The euro initially tried to rally during the trading session on Monday only to turn around and break down again. The 1.19 level continues to be an area of interest, and it now looks like we could see this market trying to take a look at the area above as a major barrier. If we continue to see a back-and-forth type of trading, then what we have here is a scenario in which the market will continue to find plenty of resistance. The market has seen trouble in that area previously, so we simply go back and forth as we try to figure out what to do next.

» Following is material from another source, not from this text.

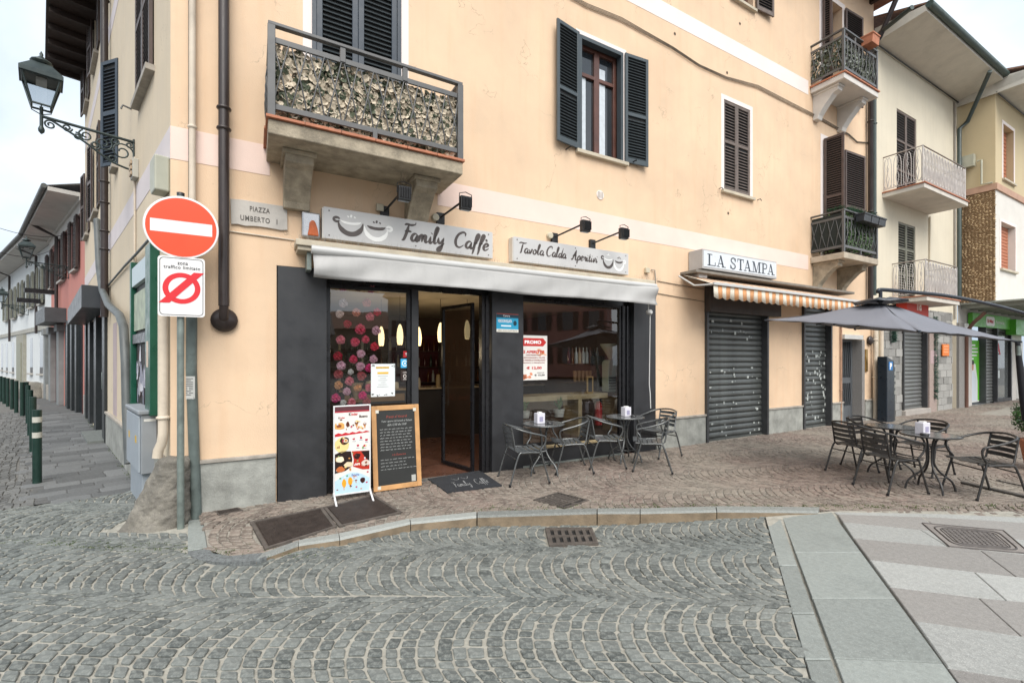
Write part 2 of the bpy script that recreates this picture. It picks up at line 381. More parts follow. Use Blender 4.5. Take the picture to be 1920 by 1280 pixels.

Initially, as the news from Pfizer hit the market, people started selling the US dollar in a bid to go more “risk on.” However, we saw a lot of profit-taking, and the market had been so far overextended that we may pull back. If we can break down below the bottom of the candlestick, then it is likely we go looking towards the 50-day EMA underneath, maybe even as low as the 1.16 level, or we bounce from there a couple of times.

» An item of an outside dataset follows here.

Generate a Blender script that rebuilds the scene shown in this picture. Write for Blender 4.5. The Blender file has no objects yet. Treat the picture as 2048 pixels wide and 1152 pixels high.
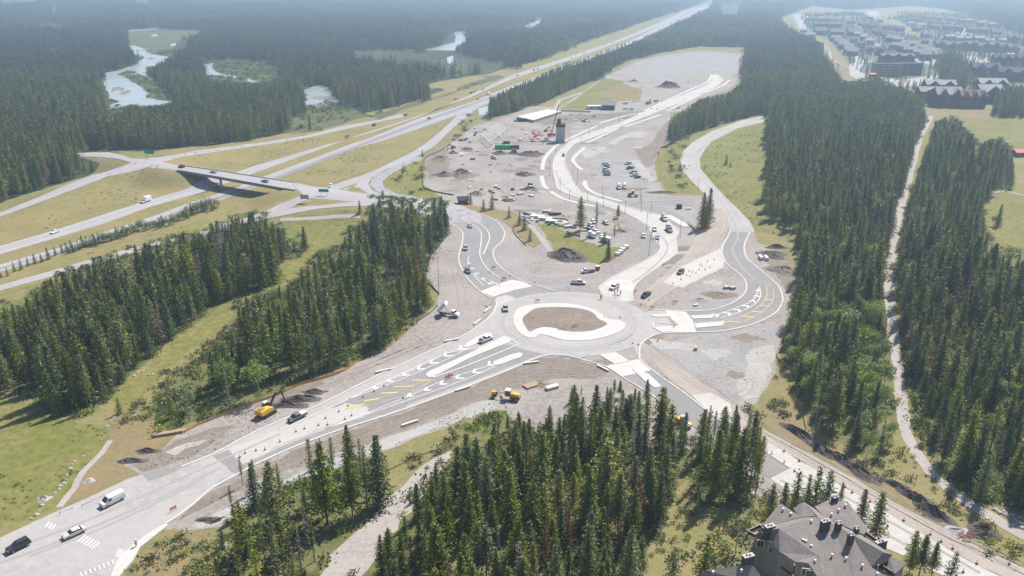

The candlestick looks negative, and if we break down below the bottom of it, is likely that we would see more follow-through. Rallies now will probably be sold into, and I do not trust rallies until we get above the 1.20 level, which is a ways off from here. We have lost roughly one complete handle since the highs of the early part of the session. That is something that you do not typically see in the euro, which tells me that there is real trouble above.

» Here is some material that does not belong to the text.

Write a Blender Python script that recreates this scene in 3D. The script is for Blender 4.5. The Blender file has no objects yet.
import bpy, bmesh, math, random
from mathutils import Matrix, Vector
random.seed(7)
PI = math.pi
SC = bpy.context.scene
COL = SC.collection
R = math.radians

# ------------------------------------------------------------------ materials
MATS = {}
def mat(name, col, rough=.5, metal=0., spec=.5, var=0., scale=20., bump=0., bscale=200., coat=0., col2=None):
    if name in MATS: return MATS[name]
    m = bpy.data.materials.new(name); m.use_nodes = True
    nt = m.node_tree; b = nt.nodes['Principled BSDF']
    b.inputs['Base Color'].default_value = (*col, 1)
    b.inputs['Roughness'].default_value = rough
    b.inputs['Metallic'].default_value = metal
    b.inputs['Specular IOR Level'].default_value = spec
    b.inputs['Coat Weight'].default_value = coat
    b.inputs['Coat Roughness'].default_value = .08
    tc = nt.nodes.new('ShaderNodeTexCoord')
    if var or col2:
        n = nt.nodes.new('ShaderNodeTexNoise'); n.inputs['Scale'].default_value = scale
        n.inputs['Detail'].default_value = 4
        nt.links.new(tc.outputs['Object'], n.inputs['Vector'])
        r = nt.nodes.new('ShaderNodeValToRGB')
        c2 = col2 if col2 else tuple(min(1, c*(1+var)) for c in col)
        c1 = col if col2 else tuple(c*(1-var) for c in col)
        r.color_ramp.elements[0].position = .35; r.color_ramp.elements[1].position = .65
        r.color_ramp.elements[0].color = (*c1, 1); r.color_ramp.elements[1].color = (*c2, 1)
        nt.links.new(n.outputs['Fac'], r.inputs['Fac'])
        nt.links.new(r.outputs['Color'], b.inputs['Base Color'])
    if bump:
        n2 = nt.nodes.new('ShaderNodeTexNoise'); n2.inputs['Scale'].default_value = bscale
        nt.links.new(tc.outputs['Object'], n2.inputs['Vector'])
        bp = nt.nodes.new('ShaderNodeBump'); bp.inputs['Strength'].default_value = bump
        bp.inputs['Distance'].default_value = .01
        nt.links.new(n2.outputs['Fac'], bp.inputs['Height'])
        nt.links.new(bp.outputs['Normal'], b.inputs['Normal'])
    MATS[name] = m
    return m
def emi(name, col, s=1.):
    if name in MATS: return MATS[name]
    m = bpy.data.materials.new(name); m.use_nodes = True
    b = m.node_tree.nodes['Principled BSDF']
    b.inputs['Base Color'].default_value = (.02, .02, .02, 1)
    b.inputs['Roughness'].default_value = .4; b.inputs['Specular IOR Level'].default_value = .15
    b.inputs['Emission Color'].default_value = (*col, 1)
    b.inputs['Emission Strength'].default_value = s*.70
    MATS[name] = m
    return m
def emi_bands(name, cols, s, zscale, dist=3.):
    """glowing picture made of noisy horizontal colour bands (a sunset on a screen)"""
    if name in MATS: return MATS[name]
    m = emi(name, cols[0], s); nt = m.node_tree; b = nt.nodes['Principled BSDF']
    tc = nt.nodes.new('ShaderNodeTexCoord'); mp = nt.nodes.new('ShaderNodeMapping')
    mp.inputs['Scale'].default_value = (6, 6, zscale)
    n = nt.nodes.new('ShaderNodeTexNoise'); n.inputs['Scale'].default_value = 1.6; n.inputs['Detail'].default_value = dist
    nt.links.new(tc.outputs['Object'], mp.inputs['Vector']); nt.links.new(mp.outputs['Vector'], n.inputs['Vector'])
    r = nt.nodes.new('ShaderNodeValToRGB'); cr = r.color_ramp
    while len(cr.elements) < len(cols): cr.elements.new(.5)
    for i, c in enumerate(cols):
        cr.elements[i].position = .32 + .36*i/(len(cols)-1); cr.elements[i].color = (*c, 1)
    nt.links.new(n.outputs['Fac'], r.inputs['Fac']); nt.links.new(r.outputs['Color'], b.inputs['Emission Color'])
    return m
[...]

If we were to somehow break above the 1.20 level, then the market is likely to go much higher, perhaps as high as the 1.25 level over the longer term. To the downside, if we were to break down below the 1.16 handle, then we have a barrier of support that extends down to the 1.15 handle. Breaking down below there would open up the market to reach towards much lower levels, perhaps as low as 1.13 or so. But I believe more in the idea of consolidation than anything else.